#### Instructions to follow
Write out the whole listing word for word.
(begin)
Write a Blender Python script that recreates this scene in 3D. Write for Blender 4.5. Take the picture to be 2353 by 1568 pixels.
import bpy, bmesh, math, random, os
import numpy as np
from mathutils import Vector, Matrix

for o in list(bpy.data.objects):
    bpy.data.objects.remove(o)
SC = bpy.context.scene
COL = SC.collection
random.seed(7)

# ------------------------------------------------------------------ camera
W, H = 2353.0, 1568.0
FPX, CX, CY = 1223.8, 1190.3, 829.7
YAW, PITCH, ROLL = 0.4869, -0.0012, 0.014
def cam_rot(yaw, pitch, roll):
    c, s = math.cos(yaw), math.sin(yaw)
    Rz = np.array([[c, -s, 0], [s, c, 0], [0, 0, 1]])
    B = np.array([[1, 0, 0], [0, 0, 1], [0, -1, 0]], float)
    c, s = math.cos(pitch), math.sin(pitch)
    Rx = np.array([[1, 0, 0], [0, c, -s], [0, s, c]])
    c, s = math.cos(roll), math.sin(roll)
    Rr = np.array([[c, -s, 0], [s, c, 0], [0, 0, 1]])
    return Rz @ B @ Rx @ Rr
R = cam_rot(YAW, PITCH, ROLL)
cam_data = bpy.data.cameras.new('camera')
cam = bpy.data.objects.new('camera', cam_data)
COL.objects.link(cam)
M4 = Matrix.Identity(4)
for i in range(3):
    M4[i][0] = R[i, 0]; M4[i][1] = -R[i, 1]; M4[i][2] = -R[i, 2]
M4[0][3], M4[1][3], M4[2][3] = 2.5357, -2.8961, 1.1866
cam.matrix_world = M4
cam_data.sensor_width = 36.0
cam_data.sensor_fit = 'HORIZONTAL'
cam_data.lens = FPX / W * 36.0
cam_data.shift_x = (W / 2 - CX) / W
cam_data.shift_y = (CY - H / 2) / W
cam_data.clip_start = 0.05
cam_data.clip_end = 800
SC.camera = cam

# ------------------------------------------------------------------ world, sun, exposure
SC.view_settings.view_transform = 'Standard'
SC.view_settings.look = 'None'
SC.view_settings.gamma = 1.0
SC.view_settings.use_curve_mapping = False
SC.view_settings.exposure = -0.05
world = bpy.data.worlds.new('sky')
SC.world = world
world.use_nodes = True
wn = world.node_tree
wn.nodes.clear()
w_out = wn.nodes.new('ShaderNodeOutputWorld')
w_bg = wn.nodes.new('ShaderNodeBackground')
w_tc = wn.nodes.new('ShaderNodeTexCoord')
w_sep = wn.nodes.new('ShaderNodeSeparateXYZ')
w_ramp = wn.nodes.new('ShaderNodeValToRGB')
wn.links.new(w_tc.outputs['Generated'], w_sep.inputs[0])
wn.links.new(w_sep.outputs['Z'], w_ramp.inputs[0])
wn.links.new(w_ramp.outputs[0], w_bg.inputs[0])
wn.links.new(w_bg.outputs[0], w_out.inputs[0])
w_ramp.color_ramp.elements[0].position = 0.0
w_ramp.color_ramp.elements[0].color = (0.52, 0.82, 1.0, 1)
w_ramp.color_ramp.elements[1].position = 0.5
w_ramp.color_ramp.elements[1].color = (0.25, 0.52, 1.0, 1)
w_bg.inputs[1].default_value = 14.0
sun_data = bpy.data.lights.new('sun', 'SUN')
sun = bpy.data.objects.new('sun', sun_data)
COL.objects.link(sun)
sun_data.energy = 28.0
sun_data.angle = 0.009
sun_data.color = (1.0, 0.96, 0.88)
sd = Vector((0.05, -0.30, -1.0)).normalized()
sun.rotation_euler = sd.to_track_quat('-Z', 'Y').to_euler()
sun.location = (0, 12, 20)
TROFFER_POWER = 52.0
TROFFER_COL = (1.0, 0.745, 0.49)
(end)
#### Result of the task
Write a Blender Python script that recreates this scene in 3D. Write for Blender 4.5. Take the picture to be 2353 by 1568 pixels.
import bpy, bmesh, math, random, os
import numpy as np
from mathutils import Vector, Matrix

for o in list(bpy.data.objects):
    bpy.data.objects.remove(o)
SC = bpy.context.scene
COL = SC.collection
random.seed(7)

# ------------------------------------------------------------------ camera
W, H = 2353.0, 1568.0
FPX, CX, CY = 1223.8, 1190.3, 829.7
YAW, PITCH, ROLL = 0.4869, -0.0012, 0.014
def cam_rot(yaw, pitch, roll):
    c, s = math.cos(yaw), math.sin(yaw)
    Rz = np.array([[c, -s, 0], [s, c, 0], [0, 0, 1]])
    B = np.array([[1, 0, 0], [0, 0, 1], [0, -1, 0]], float)
    c, s = math.cos(pitch), math.sin(pitch)
    Rx = np.array([[1, 0, 0], [0, c, -s], [0, s, c]])
    c, s = math.cos(roll), math.sin(roll)
    Rr = np.array([[c, -s, 0], [s, c, 0], [0, 0, 1]])
    return Rz @ B @ Rx @ Rr
R = cam_rot(YAW, PITCH, ROLL)
cam_data = bpy.data.cameras.new('camera')
cam = bpy.data.objects.new('camera', cam_data)
COL.objects.link(cam)
M4 = Matrix.Identity(4)
for i in range(3):
    M4[i][0] = R[i, 0]; M4[i][1] = -R[i, 1]; M4[i][2] = -R[i, 2]
M4[0][3], M4[1][3], M4[2][3] = 2.5357, -2.8961, 1.1866
cam.matrix_world = M4
cam_data.sensor_width = 36.0
cam_data.sensor_fit = 'HORIZONTAL'
cam_data.lens = FPX / W * 36.0
cam_data.shift_x = (W / 2 - CX) / W
cam_data.shift_y = (CY - H / 2) / W
cam_data.clip_start = 0.05
cam_data.clip_end = 800
SC.camera = cam

# ------------------------------------------------------------------ world, sun, exposure
SC.view_settings.view_transform = 'Standard'
SC.view_settings.look = 'None'
SC.view_settings.gamma = 1.0
SC.view_settings.use_curve_mapping = False
SC.view_settings.exposure = -0.05
world = bpy.data.worlds.new('sky')
SC.world = world
world.use_nodes = True
wn = world.node_tree
wn.nodes.clear()
w_out = wn.nodes.new('ShaderNodeOutputWorld')
w_bg = wn.nodes.new('ShaderNodeBackground')
w_tc = wn.nodes.new('ShaderNodeTexCoord')
w_sep = wn.nodes.new('ShaderNodeSeparateXYZ')
w_ramp = wn.nodes.new('ShaderNodeValToRGB')
wn.links.new(w_tc.outputs['Generated'], w_sep.inputs[0])
wn.links.new(w_sep.outputs['Z'], w_ramp.inputs[0])
wn.links.new(w_ramp.outputs[0], w_bg.inputs[0])
wn.links.new(w_bg.outputs[0], w_out.inputs[0])
w_ramp.color_ramp.elements[0].position = 0.0
w_ramp.color_ramp.elements[0].color = (0.52, 0.82, 1.0, 1)
w_ramp.color_ramp.elements[1].position = 0.5
w_ramp.color_ramp.elements[1].color = (0.25, 0.52, 1.0, 1)
w_bg.inputs[1].default_value = 14.0
sun_data = bpy.data.lights.new('sun', 'SUN')
sun = bpy.data.objects.new('sun', sun_data)
COL.objects.link(sun)
sun_data.energy = 28.0
sun_data.angle = 0.009
sun_data.color = (1.0, 0.96, 0.88)
sd = Vector((0.05, -0.30, -1.0)).normalized()
sun.rotation_euler = sd.to_track_quat('-Z', 'Y').to_euler()
sun.location = (0, 12, 20)
TROFFER_POWER = 52.0
TROFFER_COL = (1.0, 0.745, 0.49)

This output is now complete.